(Exercise):
Please quote the material exactly, every line of it.

(Available data):
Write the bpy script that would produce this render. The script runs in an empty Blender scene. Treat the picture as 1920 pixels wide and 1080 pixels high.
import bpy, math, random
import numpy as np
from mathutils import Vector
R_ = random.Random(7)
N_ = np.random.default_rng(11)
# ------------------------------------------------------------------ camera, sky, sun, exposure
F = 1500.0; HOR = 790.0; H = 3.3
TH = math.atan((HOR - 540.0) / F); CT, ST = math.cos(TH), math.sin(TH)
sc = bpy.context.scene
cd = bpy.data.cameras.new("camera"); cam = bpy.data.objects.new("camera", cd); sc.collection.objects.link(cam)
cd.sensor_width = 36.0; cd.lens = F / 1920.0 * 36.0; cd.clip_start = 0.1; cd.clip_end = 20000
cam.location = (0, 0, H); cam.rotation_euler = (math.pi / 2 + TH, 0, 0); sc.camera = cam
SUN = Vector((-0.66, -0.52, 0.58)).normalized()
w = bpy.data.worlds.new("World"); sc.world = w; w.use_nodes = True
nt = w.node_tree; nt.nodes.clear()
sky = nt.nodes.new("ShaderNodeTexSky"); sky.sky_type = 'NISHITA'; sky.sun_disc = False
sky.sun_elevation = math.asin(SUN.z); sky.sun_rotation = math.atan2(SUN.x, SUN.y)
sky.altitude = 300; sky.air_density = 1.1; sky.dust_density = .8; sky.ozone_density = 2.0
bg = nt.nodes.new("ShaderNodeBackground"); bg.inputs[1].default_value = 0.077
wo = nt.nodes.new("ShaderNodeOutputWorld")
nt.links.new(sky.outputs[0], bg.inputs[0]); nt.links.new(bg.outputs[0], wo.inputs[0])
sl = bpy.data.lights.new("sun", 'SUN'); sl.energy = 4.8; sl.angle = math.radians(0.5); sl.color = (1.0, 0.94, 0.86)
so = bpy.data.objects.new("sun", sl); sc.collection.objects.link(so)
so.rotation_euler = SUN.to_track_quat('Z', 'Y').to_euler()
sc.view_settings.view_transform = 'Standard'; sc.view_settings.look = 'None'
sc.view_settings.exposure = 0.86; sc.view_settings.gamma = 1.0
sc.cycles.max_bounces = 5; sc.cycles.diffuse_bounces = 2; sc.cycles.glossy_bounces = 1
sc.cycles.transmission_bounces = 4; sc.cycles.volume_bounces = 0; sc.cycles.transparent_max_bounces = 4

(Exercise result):
Write the bpy script that would produce this render. The script runs in an empty Blender scene. Treat the picture as 1920 pixels wide and 1080 pixels high.
import bpy, math, random
import numpy as np
from mathutils import Vector
R_ = random.Random(7)
N_ = np.random.default_rng(11)
# ------------------------------------------------------------------ camera, sky, sun, exposure
F = 1500.0; HOR = 790.0; H = 3.3
TH = math.atan((HOR - 540.0) / F); CT, ST = math.cos(TH), math.sin(TH)
sc = bpy.context.scene
cd = bpy.data.cameras.new("camera"); cam = bpy.data.objects.new("camera", cd); sc.collection.objects.link(cam)
cd.sensor_width = 36.0; cd.lens = F / 1920.0 * 36.0; cd.clip_start = 0.1; cd.clip_end = 20000
cam.location = (0, 0, H); cam.rotation_euler = (math.pi / 2 + TH, 0, 0); sc.camera = cam
SUN = Vector((-0.66, -0.52, 0.58)).normalized()
w = bpy.data.worlds.new("World"); sc.world = w; w.use_nodes = True
nt = w.node_tree; nt.nodes.clear()
sky = nt.nodes.new("ShaderNodeTexSky"); sky.sky_type = 'NISHITA'; sky.sun_disc = False
sky.sun_elevation = math.asin(SUN.z); sky.sun_rotation = math.atan2(SUN.x, SUN.y)
sky.altitude = 300; sky.air_density = 1.1; sky.dust_density = .8; sky.ozone_density = 2.0
bg = nt.nodes.new("ShaderNodeBackground"); bg.inputs[1].default_value = 0.077
wo = nt.nodes.new("ShaderNodeOutputWorld")
nt.links.new(sky.outputs[0], bg.inputs[0]); nt.links.new(bg.outputs[0], wo.inputs[0])
sl = bpy.data.lights.new("sun", 'SUN'); sl.energy = 4.8; sl.angle = math.radians(0.5); sl.color = (1.0, 0.94, 0.86)
so = bpy.data.objects.new("sun", sl); sc.collection.objects.link(so)
so.rotation_euler = SUN.to_track_quat('Z', 'Y').to_euler()
sc.view_settings.view_transform = 'Standard'; sc.view_settings.look = 'None'
sc.view_settings.exposure = 0.86; sc.view_settings.gamma = 1.0
sc.cycles.max_bounces = 5; sc.cycles.diffuse_bounces = 2; sc.cycles.glossy_bounces = 1
sc.cycles.transmission_bounces = 4; sc.cycles.volume_bounces = 0; sc.cycles.transparent_max_bounces = 4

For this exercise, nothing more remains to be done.